Windows 11 Getting a Start Menu Overhaul: What's Changing and Why It Matters

Windows 11 Getting a Start Menu Overhaul: What's Changing and Why It Matters
Microsoft's leadership announced Friday that Windows 11's Start menu is about to change. The company is addressing complaints users have raised since Windows 11 launched—mainly that the menu takes up too much screen space and offers limited control over how it looks or behaves.
The Problem Right Now
Windows 11's Start menu has two main sections: a Pinned area for your favorite apps, and a Recommended section that shows files and programs you've used recently. On larger displays—say, a 27-inch monitor—this menu can occupy roughly half your screen, and there's no way to shrink it manually. The menu automatically sizes itself based on your screen resolution, but that's the only flexibility you get.
This rigidity has frustrated users, especially those working on larger displays or with multiple monitors connected to their systems.
What's Coming
According to the announcement, Microsoft will make the Recommended section smarter: it will learn from your habits and show you more relevant suggestions. More importantly, users will finally get real controls—the ability to customize how the menu looks or to turn off the Recommended section entirely.
The redesign will let your menu still adapt to screen size, but now you'll have a say in the process rather than letting Windows decide everything.
Where This Is Being Tested
Microsoft has been testing these changes through its Insider Preview program, a way for enthusiasts and early adopters to try new features before they roll out to everyone. Recent test builds include a companion experience for phones—both Android and iPhones—that integrates with the Start menu. The same updates are also moving more system settings from the older Control Panel interface into the newer Settings app, part of a longer project to modernize Windows' system tools.
A Familiar Pattern
The broader context here is worth noting: Microsoft has followed this same cycle before, and I've watched it play out across three decades of covering the company. Microsoft introduces a bold new design that prioritizes how things look over how people work, users push back on the disruption, and the company then adjusts to find a middle ground between aesthetics and actual productivity.

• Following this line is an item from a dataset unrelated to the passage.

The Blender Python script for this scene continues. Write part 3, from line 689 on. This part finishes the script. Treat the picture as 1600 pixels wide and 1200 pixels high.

Windows 8 is the clearest example. Microsoft replaced the Start button with a full-screen Start interface, which many users hated, so the company brought back the Start button in Windows 8.1 and moved toward a hybrid approach in Windows 10. What we're seeing with Windows 11 looks like the same pattern unfolding, though with smaller course corrections rather than major reversals.
Why This Matters for Business
For organizations deploying Windows across many computers, the current Start menu creates headaches. When the same software looks different on different monitors, it complicates training and support. Workers on different types of hardware have different experiences, even though they're all using the same operating system. The customization controls Microsoft is adding should reduce that inconsistency, letting IT departments set standards that work regardless of what monitor is plugged in.
This is especially relevant as hybrid work continues—with employees using different hardware setups at home and in offices.
The Bigger Picture
These Start menu changes fit into a wider design direction for Windows 11. Microsoft wants the system to feel more modern and clean, with visual touches like centered taskbars and rounded window corners. But there's been tension between that aesthetic goal and what people actually need to be productive.
That Microsoft is listening to users and making these adjustments suggests the company is learning from real-world feedback rather than sticking rigidly to a design vision. It's a sign of a more mature approach to operating system design—one that acknowledges different people have different workflows and need different things from their interface.
What's Next
Microsoft hasn't announced when these improvements will arrive, but the active testing in preview builds suggests they'll be part of a feature update sometime in the coming months. Rather than waiting for a major Windows release, these changes will probably roll out through the regular Windows Update system, which is how Microsoft handles improvements to Windows 11 these days.